Stern Exceptionalism Does Not Mean Stern Superiority

Whatever factors a Stern student could qualify as exceptional, should not act as grounds for arguing superiority. Photo courtesy of Keith Miller.

Written by Jonathan Bach

When I joined NYU Stern as a first year, I was quickly swept up into Stern traditions and gained a strong sense of community. With a Welcome Week that sent us to the U.S. Open, I was pumping with school pride. Other students in other schools were envious of our orientation.

After spending more time at NYU Stern, I experienced so many more exceptional aspects within our school. We are a unique undergraduate school with our social impact core, club system, and IBEX program. But whatever factors a Stern student such as myself could qualify as exceptional, should not act as grounds for arguing superiority. In fact, that mindset is destructive to having an integrated NYU student body and places us, Stern students, at a disadvantage.

Close-mindedness is the first flaw.
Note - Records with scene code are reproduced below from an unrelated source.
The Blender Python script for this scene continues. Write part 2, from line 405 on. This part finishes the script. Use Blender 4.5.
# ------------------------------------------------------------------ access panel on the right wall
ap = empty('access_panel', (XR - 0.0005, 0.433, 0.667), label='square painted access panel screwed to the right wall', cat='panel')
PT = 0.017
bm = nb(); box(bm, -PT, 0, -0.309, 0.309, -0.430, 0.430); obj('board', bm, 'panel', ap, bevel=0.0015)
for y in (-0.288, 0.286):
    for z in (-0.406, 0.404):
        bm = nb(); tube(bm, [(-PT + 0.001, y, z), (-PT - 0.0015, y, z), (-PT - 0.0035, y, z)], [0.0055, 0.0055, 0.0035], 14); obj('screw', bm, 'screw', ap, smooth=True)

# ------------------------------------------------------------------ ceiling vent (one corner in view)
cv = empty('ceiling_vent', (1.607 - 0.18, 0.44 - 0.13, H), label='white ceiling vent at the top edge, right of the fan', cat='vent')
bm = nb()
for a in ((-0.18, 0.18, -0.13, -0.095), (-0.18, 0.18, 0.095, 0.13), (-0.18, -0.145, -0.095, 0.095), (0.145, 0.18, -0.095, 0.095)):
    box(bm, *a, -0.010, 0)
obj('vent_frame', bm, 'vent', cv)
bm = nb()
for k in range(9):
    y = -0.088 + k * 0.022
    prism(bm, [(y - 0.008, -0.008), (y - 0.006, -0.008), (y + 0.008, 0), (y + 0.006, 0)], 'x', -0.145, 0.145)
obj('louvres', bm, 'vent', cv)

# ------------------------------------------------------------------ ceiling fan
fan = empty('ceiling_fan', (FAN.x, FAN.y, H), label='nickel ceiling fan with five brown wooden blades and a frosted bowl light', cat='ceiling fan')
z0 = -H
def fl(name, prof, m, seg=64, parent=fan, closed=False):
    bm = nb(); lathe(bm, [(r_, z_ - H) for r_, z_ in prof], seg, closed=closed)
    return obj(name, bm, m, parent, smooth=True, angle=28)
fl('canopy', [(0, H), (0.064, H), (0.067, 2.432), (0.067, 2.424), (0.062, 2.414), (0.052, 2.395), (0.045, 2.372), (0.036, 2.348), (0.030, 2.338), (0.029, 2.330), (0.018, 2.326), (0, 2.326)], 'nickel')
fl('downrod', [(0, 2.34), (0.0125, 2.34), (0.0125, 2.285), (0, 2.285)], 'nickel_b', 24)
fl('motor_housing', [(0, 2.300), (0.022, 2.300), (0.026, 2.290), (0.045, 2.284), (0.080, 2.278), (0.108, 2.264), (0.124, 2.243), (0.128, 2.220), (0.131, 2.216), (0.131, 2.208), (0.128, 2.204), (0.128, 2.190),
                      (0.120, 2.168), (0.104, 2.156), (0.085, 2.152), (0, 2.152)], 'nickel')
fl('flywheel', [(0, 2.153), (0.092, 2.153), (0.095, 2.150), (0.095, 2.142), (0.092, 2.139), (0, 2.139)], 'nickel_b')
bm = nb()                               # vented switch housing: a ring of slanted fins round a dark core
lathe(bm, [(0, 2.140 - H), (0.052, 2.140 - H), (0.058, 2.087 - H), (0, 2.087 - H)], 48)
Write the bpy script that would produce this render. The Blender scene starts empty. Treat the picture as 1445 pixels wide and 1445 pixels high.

As an orientation leader, I had the opportunity to speak with the current first year students. A few approached me to discuss my experience, but most were focused on my time in investment banking. My close friends know I have shifted my career path away from investment banking, so I had hoped to share with the students a more neutral opinion about it. I asked why they wanted to go into investment banking. Giving me the usual interview answers, all of them  were highly adamant about this selection.  And yes, I would like to highlight the word ‘selection’, because the way they spoke about it was as if it was the only thing they could do. Some students may come into school with a desire to enter a certain field, but with such a desire, they should also dare to try other things. It is heartbreaking to hear ‘How does that help me?’ or ‘Isn’t that a waste of my time?’ from first year students when I suggested that they meet students and try activities outside of their original spheres of interest.